More than 1,100 Hong Kong young people apply to ‘be a government official for a day’

Chief Secretary Matthew Cheung Kin-chung, Financial Secretary Paul Chan Mo-po and Secretary for Justice Teresa Cheng Yeuk-wah, as well as the chiefs of other 13 bureaus, all taking part in the scheme

PUBLISHED : Tuesday, 15 May, 2018, 7:32am
UPDATED : Tuesday, 15 May, 2018, 3:13pm

More than 1,100 Hong Kong secondary students are vying to be among 32 selected for a “once-in a-lifetime” opportunity to shadow the city’s top officials and see how they carry out their daily duties.

Applications from Form Four and Five students for the new government programme, called “Be a Government Official for a Day”, closed last Friday.

A spokesman for the Chief Secretary’s Office said it was “glad to receive a positive response” to the programme.

“The [secretariat] is verifying the applications received and will invite suitable applicants who passed the initial screening to a face-to-face meeting to be held by the end of May.”

‘No political screening’ for Hong Kong government mentoring programme

When Chief Secretary Matthew Cheung announced the scheme last month, he promised that the officials taking part would “share with the students our experience in learning and our careers, as well as personal growth”.

Cheung in his blog said it would be “a once-in-a-lifetime memorable experience” for the students. The students, roughly between the ages of 15 and 16, would need to be recommended by their schools.

Officials earlier said they hoped to choose “self-motivated” students interested in public service and possessing “analytical and communication skills”.

They also said applicants would not be judged by their political stance.

Successful applicants must attend an orientation session before the job shadowing, and they will also be asked to discuss their experiences at a “sharing session” afterwards.

“We trust the participating students will have a diversified and inspiring experience in the programme,” the spokesman said.

The programme aims to give students a better understanding of top officials’ work and also allows officials to exchange views with young people directly, according to the government.

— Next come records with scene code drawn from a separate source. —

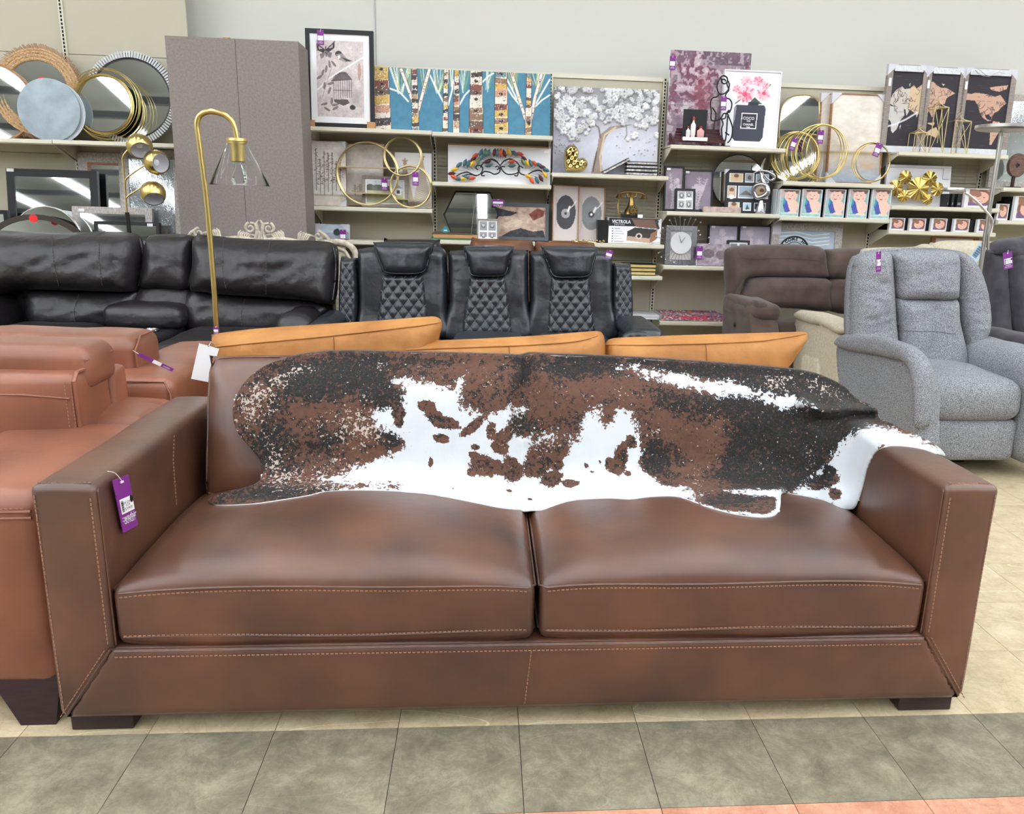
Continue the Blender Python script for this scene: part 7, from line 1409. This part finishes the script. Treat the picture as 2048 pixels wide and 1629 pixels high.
q2(0, 1, 0, 'card', PURPLE, .0015); q2(.42, .66, .001, 'sticker', WHITEP); u = U/np.linalg.norm(U); text('wayfair', .009, WHITEP, t, O+U*.82+V*.5+np.array([0, -.001, 0]), u, np.array([-u[2], 0, u[0]])); MB().tube([tuple(O+V*.4), tuple(O+V*.2+np.array([-.02, .0, .01]))], .0008, 5).build('string', WHITEP, t)
t = root('blank_white_tag', atY(410, 760, 2.77), 'blank white card hanging beside the tan cushion above the sofa arm', 'tag'); Pq = [atY(x, y, 2.765) for x, y in ((398, 687), (438, 698), (418, 765), (382, 758))]; P = Pq+[p+np.array([0, .001, 0]) for p in Pq]; MB().add([tuple(p) for p in P], [(0,1,2,3),(7,6,5,4),(0,4,5,1),(1,5,6,2),(2,6,7,3),(3,7,4,0)]).build('card', WHITEP, t); MB().lathe([(.002, -.0006), (.002, 0)], tuple(atY(417, 693, 2.764)), 10, 'Y').build('eyelet', mat('blue_eyelet', (60, 60, 110), .4), t); MB().tube([tuple(atY(417, 693, 2.764)), tuple(atY(422, 684, 2.80)), tuple(atY(432, 690, 2.96))], .0007, 5).build('string', WHITEP, t)
hang('purple tag tied to the gold arched floor lamp pole', 432, 661, 10, 14, 3.13, 0, False); hang('purple tag on the right seat of the black theatre recliner', 1218, 509, 14, 16, 4.95, .25, False)
hang('purple tag hanging on the left wing of the grey recliner', 1757, 524, 10, 40, 4.14, -.12); hang('purple tag on the charcoal recliner at the right edge', 2016, 521, 19, 34, 4.78, -.25)
t = root('barcode_hang_tag', atY(1958, 508, 4.9), 'pale blue barcode tag tilted on the cream sofa beside the silver lamp', 'tag'); c = atY(1955, 507, 4.95); s = scale_at(c); ca, sa = math.cos(.55), math.sin(.55); Rm = np.array([[ca, 0, sa], [0, 1, 0], [-sa, 0, ca]])
def B5(): b = MB(); b.M = (Rm, c); return b
B5().box((-.033, 0, -.06), (.033, .001, .06)).build('card', mat('pale_blue_card', (190, 214, 226), .6), t); b = B5(); [b.box((-.022, -.001, -.03+k*.007), (.012, -.0002, -.027+k*.007+.002*(k % 2))) for k in range(11)]; b.build('barcode', mat('navy_print', (50, 80, 120), .6), t)
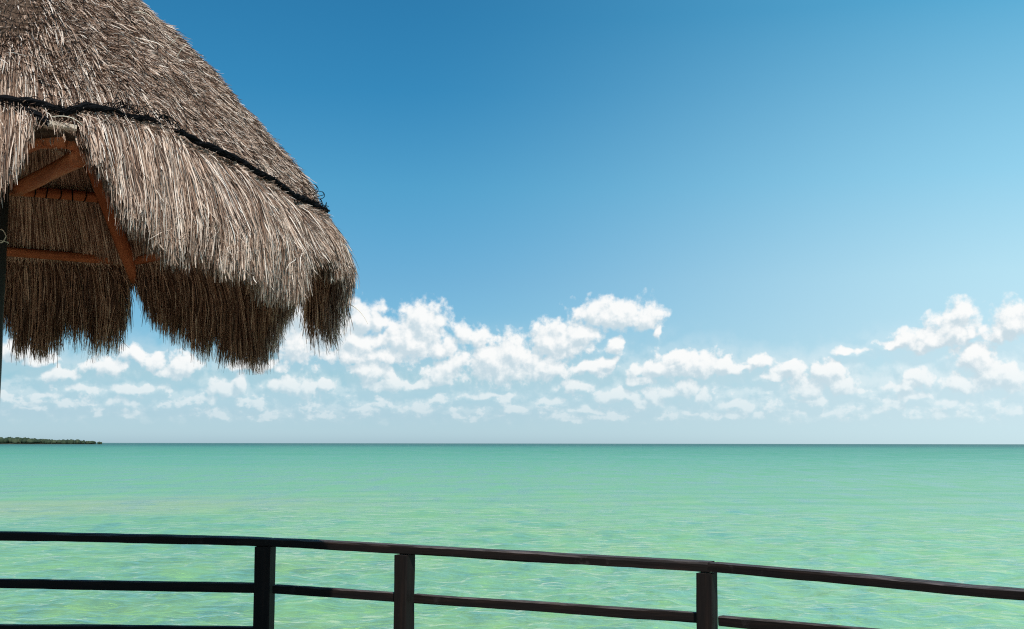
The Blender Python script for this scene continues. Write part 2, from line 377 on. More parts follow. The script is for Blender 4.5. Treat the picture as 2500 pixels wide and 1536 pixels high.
    fr = n.new('ShaderNodeFresnel'); fr.inputs['IOR'].default_value = 1.33; n.put(fr.inputs['Normal'], nm)
    # averaged over unseen ripples, far water turns its facets to the viewer and mirrors less
    cap = n.lin(ld, 1.3, 2.6, 0.52, 0.17)
    f = n.m('MINIMUM', n.m('MULTIPLY', n.smooth(fr.outputs[0], 0.10, 0.62, 0.0, 0.80), n.lin(ld, 1.3, 3.0, 0.85, 0.45)), cap)
    f = n.m('MULTIPLY', f, gust)
    mx = n.new('ShaderNodeMixShader'); n.put(mx.inputs[0], f)
    n.l.new(dif.outputs[0], mx.inputs[1]); n.l.new(gl.outputs[0], mx.inputs[2])
    n.l.new(mx.outputs[0], o.inputs[0])
    ob = link('sea', me, m, smooth=True)
    tag(ob, kind='structure')
    return ob
make_sea()

# ------------------------------------------------------------------ far mangrove headland
def make_headland():
    m, n, o = mat('far_shore_soil')
    principled(n, o, (0.10, 0.11, 0.08, 1), 0.9, 0.1)
    # low ground: runs in from the left and tapers to a point
    Y0 = 2600.0
    xs = np.linspace(-2600, -880, 60)
    V, F = [], []
    for i, x in enumerate(xs):
        t = np.clip((-880 - x)/500, 0, 1)**0.6
        for (dy, z) in ((-45*t - 3, -0.4), (-35*t - 1, 0.8*t+.15), (0, 1.6*t+.2), (160*t+4, 1.0*t), (200*t+6, -0.4)):
            V.append((x, Y0 + dy + 12*sin(x*0.013), z))
    for i in range(len(xs)-1):
        for j in range(4):
            a = i*5+j; F.append((a, a+5, a+6, a+1))
    g = link('headland', np_mesh('headland', np.array(V), np.array(F)), m); tag(g, kind='structure')
    # mangrove crowns: clumps of leaf-sized blades over rounded cores
    m, n, o = mat('mangrove_leaves')
    at = n.new('ShaderNodeAttribute'); at.attribute_name = 'tone'
    c = n.ramp(at.outputs['Fac'], [(0, (0.018, 0.034, 0.020)), (0.5, (0.034, 0.054, 0.030)), (1, (0.060, 0.078, 0.042))])
    principled(n, o, c, 0.8, 0.15)
    q = np.random.default_rng(3)
    bm = bmesh.new(); bmesh.ops.create_icosphere(bm, subdivisions=2, radius=1.0)
    sv = np.array([v.co[:] for v in bm.verts]); sf = np.array([[v.index for v in f.verts] for f in bm.faces]); bm.free()
    Vs, Fs, Ts = [], [], []; off = 0
    for k in range(620):
        u = q.uniform(0, 1)
        x = -2500 + u*1605 if k > 160 else -1250 + q.uniform(0, 1)*358
        t = float(np.clip((-872 - x)/260, 0.10, 1))
        y = Y0 + 12*sin(x*0.013) + q.uniform(-25, 110)*t
        hh = (12.0 + 2.6*q.uniform()**1.5 + 2.0*vnoise(x*0.02, 4))*(0.22 + 0.78*t**0.6)
        w = q.uniform(5, 11)*(0.35 + 0.65*t)
        s = sv*(1 + 0.22*np.sin(sv*q.uniform(3, 7, 3) + q.uniform(0, 6, 3)).sum(1, keepdims=True)/1.6)
        s = s*np.array([w, w*0.8, hh*0.52]) + np.array([x, y, hh*0.50 + 0.6*t])
        Vs.append(s); Fs.append(sf + off); off += len(s)
        Ts.append(np.full(len(s), q.uniform()) + q.uniform(-.25, .25, len(s)))
    me = np_mesh('mangroves', np.concatenate(Vs), np.concatenate(Fs))
    a = me.attributes.new('tone', 'FLOAT', 'POINT'); a.data.foreach_set('value', np.clip(np.concatenate(Ts), 0, 1).astype(np.float32))
    f = link('mangrove_thicket', me, m, smooth=True)
    tag(f, 'dark green mangrove thicket on the low headland at the horizon', 'mangroves', kind='stuff')
make_headland()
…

Want to know what it’s like to run Hong Kong? Now the city’s students are going to get the chance

Chief Secretary Matthew Cheung Kin-chung, Financial Secretary Paul Chan Mo-po, and Secretary for Justice Teresa Cheng Yeuk-wah, as well as the chiefs of 13 other bureaus, are taking part. Each minister is expected to be matched with at least two students for the job shadowing, held between July 16 and 27.

A member of the newly created Youth Development Commission, Nixie Lam Lam, of the pro-government Democratic Alliance for the Betterment and Progress of Hong Kong, believed the programme could show that Chief Executive Carrie Lam Cheng Yuet-ngor was sincere in connecting with young people.

“It is a good chance for young people to understand the operation of the government, and understand why sometimes it takes so long for the ministers to formulate a policy,” she said. “It is also a good chance for the top officials to try to look at issues from a new viewpoint through their interaction with the students.”